Transcribe, verbatim, every line from the start of the entries through the line that contains "C = S.collection"; include both boundary lines and omit all others.

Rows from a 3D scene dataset
□ □ □

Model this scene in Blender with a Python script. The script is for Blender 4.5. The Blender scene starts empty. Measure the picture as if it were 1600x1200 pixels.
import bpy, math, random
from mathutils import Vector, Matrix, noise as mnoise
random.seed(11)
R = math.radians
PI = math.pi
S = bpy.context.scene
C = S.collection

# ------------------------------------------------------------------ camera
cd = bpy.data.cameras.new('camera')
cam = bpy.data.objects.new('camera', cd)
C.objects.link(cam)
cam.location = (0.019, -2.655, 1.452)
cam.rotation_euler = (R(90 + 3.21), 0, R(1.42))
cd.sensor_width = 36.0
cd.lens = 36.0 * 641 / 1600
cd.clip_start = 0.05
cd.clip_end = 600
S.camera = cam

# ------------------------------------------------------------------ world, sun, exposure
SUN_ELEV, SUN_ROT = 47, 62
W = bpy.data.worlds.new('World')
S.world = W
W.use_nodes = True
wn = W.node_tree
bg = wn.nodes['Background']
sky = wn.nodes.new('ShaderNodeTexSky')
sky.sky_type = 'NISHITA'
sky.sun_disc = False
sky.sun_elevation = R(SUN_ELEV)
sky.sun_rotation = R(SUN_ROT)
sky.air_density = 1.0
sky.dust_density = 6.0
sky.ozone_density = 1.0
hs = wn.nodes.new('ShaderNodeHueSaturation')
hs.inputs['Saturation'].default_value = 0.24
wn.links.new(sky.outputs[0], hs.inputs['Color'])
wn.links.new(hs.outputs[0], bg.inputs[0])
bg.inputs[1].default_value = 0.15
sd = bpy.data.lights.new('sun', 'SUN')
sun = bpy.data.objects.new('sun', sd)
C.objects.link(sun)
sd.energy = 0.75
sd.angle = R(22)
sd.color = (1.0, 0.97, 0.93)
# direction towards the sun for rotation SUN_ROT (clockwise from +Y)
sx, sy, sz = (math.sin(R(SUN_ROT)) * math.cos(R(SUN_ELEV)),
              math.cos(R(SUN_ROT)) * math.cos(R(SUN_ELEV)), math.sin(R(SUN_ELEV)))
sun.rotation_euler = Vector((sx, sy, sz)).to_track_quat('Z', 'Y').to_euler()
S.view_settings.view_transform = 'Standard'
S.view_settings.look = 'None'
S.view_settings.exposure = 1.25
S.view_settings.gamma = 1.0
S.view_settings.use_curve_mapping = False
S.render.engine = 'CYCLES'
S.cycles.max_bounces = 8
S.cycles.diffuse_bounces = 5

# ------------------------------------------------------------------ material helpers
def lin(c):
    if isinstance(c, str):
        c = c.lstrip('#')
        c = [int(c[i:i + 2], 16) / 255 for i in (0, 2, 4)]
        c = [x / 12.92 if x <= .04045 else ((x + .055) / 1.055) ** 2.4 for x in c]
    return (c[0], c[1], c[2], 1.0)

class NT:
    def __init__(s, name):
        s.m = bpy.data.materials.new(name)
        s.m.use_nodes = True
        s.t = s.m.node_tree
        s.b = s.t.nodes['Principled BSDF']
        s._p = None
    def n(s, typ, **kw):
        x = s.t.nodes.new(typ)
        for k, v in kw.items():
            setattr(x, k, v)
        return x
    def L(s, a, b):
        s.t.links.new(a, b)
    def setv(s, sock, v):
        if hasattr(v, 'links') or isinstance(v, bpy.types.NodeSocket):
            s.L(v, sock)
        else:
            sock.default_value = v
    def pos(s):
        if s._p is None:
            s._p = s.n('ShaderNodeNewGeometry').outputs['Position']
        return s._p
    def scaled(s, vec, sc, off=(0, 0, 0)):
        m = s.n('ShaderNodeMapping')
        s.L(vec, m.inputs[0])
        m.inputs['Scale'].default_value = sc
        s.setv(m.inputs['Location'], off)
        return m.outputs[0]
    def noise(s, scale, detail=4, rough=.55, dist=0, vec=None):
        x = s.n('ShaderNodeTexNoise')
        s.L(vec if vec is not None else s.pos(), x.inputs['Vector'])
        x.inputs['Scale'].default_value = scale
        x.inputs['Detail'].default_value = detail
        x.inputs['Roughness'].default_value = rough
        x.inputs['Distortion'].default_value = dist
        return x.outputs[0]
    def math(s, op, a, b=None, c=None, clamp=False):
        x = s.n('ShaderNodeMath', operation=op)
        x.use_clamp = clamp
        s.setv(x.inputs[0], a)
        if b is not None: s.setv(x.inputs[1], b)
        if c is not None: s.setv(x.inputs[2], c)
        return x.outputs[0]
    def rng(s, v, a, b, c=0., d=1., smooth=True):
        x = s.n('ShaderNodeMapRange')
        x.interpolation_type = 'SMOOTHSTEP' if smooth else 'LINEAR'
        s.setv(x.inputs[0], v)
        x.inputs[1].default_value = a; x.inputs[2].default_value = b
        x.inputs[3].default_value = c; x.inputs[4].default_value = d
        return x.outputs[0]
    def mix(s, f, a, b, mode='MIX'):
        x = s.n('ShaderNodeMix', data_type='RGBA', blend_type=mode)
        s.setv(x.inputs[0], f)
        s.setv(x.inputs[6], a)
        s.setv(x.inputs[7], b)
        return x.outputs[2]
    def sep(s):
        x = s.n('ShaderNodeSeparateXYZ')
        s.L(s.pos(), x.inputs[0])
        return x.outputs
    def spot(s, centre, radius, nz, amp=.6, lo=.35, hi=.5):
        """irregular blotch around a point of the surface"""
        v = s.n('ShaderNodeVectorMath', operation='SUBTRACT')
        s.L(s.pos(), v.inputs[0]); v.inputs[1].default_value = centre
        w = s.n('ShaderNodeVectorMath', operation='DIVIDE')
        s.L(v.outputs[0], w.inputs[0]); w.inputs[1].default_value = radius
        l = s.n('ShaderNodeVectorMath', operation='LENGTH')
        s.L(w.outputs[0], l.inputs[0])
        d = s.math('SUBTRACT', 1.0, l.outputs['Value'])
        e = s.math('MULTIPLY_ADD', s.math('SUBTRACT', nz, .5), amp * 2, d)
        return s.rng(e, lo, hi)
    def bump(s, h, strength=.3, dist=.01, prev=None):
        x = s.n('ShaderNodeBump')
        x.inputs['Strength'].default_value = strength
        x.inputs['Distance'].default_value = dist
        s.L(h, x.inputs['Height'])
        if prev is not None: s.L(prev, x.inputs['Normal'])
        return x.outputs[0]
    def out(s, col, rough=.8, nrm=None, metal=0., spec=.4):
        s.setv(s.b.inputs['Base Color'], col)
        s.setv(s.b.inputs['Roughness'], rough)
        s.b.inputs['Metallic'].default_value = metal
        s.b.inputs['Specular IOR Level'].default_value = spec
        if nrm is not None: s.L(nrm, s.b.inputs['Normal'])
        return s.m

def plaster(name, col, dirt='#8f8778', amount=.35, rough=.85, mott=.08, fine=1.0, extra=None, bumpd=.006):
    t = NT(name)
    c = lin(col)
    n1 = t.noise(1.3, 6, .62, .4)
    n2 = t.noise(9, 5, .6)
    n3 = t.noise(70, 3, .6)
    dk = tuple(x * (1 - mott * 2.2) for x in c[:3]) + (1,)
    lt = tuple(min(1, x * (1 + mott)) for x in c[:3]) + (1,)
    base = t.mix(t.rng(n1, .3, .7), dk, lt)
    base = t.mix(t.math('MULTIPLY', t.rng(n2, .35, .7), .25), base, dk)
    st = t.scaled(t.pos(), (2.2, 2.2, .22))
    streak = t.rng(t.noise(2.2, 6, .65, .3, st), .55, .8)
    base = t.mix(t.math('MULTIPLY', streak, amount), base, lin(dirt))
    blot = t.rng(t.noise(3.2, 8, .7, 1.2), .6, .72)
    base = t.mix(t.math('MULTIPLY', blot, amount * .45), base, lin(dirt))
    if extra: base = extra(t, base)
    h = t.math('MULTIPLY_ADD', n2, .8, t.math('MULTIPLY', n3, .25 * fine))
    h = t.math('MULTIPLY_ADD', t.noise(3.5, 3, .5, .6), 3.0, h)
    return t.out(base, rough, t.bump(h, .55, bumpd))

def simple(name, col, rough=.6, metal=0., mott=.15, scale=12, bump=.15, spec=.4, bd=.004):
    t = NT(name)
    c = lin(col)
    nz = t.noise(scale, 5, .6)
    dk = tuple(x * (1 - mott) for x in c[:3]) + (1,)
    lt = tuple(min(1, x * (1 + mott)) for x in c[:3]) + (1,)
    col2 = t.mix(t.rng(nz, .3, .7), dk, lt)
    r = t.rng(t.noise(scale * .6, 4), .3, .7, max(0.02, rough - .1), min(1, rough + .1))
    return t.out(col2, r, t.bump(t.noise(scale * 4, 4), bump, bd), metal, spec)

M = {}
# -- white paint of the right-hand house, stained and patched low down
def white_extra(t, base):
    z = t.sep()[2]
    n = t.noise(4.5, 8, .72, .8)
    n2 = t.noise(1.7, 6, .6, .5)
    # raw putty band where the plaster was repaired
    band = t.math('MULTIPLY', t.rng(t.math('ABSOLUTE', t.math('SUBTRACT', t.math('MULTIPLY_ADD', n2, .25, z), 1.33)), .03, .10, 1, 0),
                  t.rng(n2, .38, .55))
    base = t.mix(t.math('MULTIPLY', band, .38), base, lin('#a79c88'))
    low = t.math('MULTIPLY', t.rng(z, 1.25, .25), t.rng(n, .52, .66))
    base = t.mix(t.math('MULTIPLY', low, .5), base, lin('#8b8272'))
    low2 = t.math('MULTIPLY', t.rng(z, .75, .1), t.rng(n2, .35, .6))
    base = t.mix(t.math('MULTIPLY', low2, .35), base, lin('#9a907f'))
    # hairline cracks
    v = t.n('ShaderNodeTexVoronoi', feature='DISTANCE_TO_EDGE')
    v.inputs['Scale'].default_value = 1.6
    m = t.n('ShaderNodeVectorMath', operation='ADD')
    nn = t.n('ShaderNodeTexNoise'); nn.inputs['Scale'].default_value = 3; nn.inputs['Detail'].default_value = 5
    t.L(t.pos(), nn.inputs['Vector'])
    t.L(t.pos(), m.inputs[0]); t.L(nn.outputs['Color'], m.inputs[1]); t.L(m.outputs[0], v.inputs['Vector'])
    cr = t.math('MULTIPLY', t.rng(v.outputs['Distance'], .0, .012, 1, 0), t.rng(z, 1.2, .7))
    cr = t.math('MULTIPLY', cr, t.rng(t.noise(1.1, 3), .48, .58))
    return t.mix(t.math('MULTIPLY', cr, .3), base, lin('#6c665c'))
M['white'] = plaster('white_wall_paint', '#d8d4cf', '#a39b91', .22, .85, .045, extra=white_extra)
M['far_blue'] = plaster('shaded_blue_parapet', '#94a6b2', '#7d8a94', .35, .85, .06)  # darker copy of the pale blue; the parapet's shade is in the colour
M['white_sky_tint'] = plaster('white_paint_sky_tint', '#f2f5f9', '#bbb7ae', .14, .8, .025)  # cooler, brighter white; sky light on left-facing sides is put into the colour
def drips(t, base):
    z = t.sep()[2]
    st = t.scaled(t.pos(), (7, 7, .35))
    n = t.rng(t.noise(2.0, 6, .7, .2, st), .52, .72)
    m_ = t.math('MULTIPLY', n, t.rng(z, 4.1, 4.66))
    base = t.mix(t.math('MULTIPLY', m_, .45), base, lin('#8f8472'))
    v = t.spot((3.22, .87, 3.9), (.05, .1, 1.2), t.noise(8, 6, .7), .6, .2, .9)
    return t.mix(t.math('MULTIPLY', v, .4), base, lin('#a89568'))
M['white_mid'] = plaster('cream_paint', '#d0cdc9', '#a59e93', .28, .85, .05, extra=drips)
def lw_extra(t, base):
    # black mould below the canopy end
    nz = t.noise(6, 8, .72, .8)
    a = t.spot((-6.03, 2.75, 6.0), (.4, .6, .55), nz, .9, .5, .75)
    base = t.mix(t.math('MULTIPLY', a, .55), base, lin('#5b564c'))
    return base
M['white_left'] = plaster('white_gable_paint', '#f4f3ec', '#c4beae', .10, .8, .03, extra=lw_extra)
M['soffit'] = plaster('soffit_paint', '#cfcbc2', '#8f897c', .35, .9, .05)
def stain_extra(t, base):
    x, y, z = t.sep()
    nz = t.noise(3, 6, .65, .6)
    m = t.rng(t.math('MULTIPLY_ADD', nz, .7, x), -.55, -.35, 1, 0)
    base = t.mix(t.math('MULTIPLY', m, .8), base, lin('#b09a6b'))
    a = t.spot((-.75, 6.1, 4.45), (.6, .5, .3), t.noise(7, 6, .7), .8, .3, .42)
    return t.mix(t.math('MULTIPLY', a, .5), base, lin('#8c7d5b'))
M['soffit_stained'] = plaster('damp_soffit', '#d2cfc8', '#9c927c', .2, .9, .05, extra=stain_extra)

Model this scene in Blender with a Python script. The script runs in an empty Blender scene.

□ □ □

Exercise output |
Model this scene in Blender with a Python script. The script is for Blender 4.5. The Blender scene starts empty. Measure the picture as if it were 1600x1200 pixels.
import bpy, math, random
from mathutils import Vector, Matrix, noise as mnoise
random.seed(11)
R = math.radians
PI = math.pi
S = bpy.context.scene
C = S.collection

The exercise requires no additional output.